-------- Recorded data
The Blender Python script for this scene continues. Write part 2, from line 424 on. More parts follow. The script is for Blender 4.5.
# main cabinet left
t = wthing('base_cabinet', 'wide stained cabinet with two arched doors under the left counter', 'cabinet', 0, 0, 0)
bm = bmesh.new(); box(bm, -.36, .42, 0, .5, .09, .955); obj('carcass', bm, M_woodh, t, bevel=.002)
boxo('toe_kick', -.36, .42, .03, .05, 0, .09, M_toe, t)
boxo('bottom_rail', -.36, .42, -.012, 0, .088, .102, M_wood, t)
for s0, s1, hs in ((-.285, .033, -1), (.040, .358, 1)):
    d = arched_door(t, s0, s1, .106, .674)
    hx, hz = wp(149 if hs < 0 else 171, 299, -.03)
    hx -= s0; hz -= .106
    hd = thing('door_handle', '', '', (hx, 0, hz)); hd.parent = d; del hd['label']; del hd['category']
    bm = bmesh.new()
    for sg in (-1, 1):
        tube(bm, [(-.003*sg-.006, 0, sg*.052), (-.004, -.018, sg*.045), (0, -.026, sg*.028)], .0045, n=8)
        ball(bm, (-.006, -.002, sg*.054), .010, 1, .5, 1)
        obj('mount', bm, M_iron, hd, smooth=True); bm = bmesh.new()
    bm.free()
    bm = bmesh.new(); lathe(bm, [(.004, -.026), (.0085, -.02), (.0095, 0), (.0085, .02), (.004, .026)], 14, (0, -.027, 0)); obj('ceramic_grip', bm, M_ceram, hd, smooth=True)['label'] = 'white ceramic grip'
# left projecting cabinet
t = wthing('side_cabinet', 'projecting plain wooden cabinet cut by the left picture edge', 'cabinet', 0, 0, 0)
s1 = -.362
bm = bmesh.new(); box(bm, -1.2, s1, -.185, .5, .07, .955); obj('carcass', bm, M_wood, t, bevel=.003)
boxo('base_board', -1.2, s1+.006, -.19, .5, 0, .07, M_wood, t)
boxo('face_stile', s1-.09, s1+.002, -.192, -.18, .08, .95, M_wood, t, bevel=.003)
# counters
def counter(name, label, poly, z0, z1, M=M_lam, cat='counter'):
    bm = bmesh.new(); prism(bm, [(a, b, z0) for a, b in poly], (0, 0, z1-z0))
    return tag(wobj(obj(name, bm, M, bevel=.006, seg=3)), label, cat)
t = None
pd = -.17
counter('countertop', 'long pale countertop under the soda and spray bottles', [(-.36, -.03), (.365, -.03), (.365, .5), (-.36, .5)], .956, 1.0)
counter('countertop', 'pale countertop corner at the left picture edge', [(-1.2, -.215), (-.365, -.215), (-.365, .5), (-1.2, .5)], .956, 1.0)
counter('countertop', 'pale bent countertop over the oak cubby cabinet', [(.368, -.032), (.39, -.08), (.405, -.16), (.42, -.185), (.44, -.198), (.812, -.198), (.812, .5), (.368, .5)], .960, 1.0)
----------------
◆ **What needs to be done**
Give back all the data exactly as written.

◆ **Output of the task**
The Blender Python script for this scene continues. Write part 2, from line 424 on. More parts follow. The script is for Blender 4.5.
# main cabinet left
t = wthing('base_cabinet', 'wide stained cabinet with two arched doors under the left counter', 'cabinet', 0, 0, 0)
bm = bmesh.new(); box(bm, -.36, .42, 0, .5, .09, .955); obj('carcass', bm, M_woodh, t, bevel=.002)
boxo('toe_kick', -.36, .42, .03, .05, 0, .09, M_toe, t)
boxo('bottom_rail', -.36, .42, -.012, 0, .088, .102, M_wood, t)
for s0, s1, hs in ((-.285, .033, -1), (.040, .358, 1)):
    d = arched_door(t, s0, s1, .106, .674)
    hx, hz = wp(149 if hs < 0 else 171, 299, -.03)
    hx -= s0; hz -= .106
    hd = thing('door_handle', '', '', (hx, 0, hz)); hd.parent = d; del hd['label']; del hd['category']
    bm = bmesh.new()
    for sg in (-1, 1):
        tube(bm, [(-.003*sg-.006, 0, sg*.052), (-.004, -.018, sg*.045), (0, -.026, sg*.028)], .0045, n=8)
        ball(bm, (-.006, -.002, sg*.054), .010, 1, .5, 1)
        obj('mount', bm, M_iron, hd, smooth=True); bm = bmesh.new()
    bm.free()
    bm = bmesh.new(); lathe(bm, [(.004, -.026), (.0085, -.02), (.0095, 0), (.0085, .02), (.004, .026)], 14, (0, -.027, 0)); obj('ceramic_grip', bm, M_ceram, hd, smooth=True)['label'] = 'white ceramic grip'
# left projecting cabinet
t = wthing('side_cabinet', 'projecting plain wooden cabinet cut by the left picture edge', 'cabinet', 0, 0, 0)
s1 = -.362
bm = bmesh.new(); box(bm, -1.2, s1, -.185, .5, .07, .955); obj('carcass', bm, M_wood, t, bevel=.003)
boxo('base_board', -1.2, s1+.006, -.19, .5, 0, .07, M_wood, t)
boxo('face_stile', s1-.09, s1+.002, -.192, -.18, .08, .95, M_wood, t, bevel=.003)
# counters
def counter(name, label, poly, z0, z1, M=M_lam, cat='counter'):
    bm = bmesh.new(); prism(bm, [(a, b, z0) for a, b in poly], (0, 0, z1-z0))
    return tag(wobj(obj(name, bm, M, bevel=.006, seg=3)), label, cat)
t = None
pd = -.17
counter('countertop', 'long pale countertop under the soda and spray bottles', [(-.36, -.03), (.365, -.03), (.365, .5), (-.36, .5)], .956, 1.0)
counter('countertop', 'pale countertop corner at the left picture edge', [(-1.2, -.215), (-.365, -.215), (-.365, .5), (-1.2, .5)], .956, 1.0)
counter('countertop', 'pale bent countertop over the oak cubby cabinet', [(.368, -.032), (.39, -.08), (.405, -.16), (.42, -.185), (.44, -.198), (.812, -.198), (.812, .5), (.368, .5)], .960, 1.0)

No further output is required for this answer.